> [Recorded data]

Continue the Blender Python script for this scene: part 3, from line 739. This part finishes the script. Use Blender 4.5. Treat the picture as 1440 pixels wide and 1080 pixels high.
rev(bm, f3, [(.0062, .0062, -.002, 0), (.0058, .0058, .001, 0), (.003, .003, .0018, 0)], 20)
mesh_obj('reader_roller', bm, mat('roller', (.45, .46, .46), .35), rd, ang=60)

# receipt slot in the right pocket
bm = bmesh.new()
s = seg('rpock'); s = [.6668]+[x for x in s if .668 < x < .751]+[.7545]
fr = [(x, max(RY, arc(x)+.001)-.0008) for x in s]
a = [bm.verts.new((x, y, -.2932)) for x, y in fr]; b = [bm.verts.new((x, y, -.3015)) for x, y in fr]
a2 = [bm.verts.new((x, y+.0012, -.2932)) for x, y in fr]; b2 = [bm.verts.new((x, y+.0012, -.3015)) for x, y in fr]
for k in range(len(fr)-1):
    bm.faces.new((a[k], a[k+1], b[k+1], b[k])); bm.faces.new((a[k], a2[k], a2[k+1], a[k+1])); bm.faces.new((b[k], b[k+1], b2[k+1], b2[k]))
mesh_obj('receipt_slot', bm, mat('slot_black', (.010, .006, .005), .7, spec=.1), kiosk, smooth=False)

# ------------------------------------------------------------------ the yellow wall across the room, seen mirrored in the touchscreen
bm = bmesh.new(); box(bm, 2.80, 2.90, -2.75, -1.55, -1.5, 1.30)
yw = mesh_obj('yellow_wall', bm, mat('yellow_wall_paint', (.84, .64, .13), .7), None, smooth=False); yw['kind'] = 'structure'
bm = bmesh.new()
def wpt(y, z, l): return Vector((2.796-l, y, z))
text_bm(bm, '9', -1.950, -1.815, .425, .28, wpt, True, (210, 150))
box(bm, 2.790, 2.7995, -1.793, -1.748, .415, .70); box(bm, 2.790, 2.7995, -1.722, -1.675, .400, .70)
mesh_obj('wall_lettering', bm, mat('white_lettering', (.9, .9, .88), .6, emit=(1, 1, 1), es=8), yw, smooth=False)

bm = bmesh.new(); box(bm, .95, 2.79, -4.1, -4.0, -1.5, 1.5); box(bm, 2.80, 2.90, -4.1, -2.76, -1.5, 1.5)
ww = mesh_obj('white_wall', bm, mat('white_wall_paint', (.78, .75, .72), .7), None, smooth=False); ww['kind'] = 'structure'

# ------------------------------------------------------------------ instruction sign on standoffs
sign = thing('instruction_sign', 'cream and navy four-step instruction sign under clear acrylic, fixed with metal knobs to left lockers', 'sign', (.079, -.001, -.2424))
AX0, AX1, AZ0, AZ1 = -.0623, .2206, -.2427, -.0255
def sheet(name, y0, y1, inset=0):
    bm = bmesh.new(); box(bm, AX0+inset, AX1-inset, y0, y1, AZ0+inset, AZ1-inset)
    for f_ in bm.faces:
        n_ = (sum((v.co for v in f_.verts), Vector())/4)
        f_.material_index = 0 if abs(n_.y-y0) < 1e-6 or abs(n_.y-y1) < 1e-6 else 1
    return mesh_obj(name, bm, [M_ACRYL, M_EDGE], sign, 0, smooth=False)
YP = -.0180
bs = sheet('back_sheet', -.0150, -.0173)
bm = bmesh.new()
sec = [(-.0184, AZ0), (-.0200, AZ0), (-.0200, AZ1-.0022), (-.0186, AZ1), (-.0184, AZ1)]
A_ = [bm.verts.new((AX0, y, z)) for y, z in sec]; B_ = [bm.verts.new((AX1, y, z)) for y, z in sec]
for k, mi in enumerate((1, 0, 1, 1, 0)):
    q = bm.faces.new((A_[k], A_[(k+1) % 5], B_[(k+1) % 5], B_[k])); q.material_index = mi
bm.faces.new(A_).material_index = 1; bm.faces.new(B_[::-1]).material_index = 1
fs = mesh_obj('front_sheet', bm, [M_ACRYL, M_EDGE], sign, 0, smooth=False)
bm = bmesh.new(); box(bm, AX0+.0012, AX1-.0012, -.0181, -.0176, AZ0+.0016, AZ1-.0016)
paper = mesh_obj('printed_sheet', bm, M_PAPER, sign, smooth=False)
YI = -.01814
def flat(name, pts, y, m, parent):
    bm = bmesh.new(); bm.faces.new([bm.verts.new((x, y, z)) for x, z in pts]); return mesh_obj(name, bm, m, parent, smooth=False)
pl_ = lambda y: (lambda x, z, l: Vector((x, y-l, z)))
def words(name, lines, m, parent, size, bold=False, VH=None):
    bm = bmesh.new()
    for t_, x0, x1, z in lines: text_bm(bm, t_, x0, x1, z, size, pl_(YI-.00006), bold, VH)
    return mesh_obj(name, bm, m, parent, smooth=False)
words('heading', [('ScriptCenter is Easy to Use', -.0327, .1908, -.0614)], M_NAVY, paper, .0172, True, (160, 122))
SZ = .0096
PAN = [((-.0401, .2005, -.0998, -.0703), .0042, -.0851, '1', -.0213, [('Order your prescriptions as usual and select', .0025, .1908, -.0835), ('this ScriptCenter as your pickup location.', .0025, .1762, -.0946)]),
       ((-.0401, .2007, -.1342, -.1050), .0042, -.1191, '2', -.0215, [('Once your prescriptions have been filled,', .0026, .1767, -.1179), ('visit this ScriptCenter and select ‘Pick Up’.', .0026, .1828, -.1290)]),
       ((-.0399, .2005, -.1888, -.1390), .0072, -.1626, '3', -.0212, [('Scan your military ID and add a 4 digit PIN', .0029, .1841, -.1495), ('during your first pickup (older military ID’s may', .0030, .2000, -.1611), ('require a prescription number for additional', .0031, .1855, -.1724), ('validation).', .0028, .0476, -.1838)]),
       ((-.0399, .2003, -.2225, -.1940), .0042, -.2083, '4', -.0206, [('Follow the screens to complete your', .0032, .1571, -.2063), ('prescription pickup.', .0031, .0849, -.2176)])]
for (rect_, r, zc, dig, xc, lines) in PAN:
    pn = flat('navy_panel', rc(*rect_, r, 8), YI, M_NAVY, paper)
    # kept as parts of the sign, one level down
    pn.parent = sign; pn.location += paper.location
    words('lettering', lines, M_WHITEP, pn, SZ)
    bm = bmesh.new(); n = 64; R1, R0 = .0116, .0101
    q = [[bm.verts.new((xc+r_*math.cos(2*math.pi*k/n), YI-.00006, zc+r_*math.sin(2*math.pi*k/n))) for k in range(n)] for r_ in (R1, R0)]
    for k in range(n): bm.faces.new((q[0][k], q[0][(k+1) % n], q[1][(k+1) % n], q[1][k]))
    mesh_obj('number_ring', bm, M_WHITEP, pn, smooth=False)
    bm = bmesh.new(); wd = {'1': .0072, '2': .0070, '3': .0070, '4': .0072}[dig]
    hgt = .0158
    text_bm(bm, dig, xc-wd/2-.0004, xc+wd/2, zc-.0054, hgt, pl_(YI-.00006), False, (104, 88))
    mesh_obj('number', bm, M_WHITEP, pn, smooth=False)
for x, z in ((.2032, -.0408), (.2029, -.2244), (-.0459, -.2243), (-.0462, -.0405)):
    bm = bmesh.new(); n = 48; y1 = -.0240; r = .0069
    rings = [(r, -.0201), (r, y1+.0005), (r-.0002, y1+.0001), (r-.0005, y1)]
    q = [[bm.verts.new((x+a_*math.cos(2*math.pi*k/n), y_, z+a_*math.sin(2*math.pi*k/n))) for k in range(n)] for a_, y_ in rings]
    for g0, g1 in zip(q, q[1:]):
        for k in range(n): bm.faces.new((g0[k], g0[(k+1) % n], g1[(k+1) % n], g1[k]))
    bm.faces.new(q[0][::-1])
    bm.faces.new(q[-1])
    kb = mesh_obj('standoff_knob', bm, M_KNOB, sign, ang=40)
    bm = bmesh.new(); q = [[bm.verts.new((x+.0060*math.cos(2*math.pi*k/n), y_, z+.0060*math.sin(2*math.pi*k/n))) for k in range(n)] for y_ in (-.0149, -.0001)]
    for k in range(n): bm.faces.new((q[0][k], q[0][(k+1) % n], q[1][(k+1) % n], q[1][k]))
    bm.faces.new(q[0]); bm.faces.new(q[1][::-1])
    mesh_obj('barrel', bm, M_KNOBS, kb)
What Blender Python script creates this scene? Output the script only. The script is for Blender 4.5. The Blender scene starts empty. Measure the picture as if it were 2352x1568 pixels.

> [Task]
Write out exactly the lines from the start of the material through the line with "spec=.1), kiosk, smooth=False)". No other output is expected.

> [Output for this exercise]
Continue the Blender Python script for this scene: part 3, from line 739. This part finishes the script. Use Blender 4.5. Treat the picture as 1440 pixels wide and 1080 pixels high.
rev(bm, f3, [(.0062, .0062, -.002, 0), (.0058, .0058, .001, 0), (.003, .003, .0018, 0)], 20)
mesh_obj('reader_roller', bm, mat('roller', (.45, .46, .46), .35), rd, ang=60)

# receipt slot in the right pocket
bm = bmesh.new()
s = seg('rpock'); s = [.6668]+[x for x in s if .668 < x < .751]+[.7545]
fr = [(x, max(RY, arc(x)+.001)-.0008) for x in s]
a = [bm.verts.new((x, y, -.2932)) for x, y in fr]; b = [bm.verts.new((x, y, -.3015)) for x, y in fr]
a2 = [bm.verts.new((x, y+.0012, -.2932)) for x, y in fr]; b2 = [bm.verts.new((x, y+.0012, -.3015)) for x, y in fr]
for k in range(len(fr)-1):
    bm.faces.new((a[k], a[k+1], b[k+1], b[k])); bm.faces.new((a[k], a2[k], a2[k+1], a[k+1])); bm.faces.new((b[k], b[k+1], b2[k+1], b2[k]))
mesh_obj('receipt_slot', bm, mat('slot_black', (.010, .006, .005), .7, spec=.1), kiosk, smooth=False)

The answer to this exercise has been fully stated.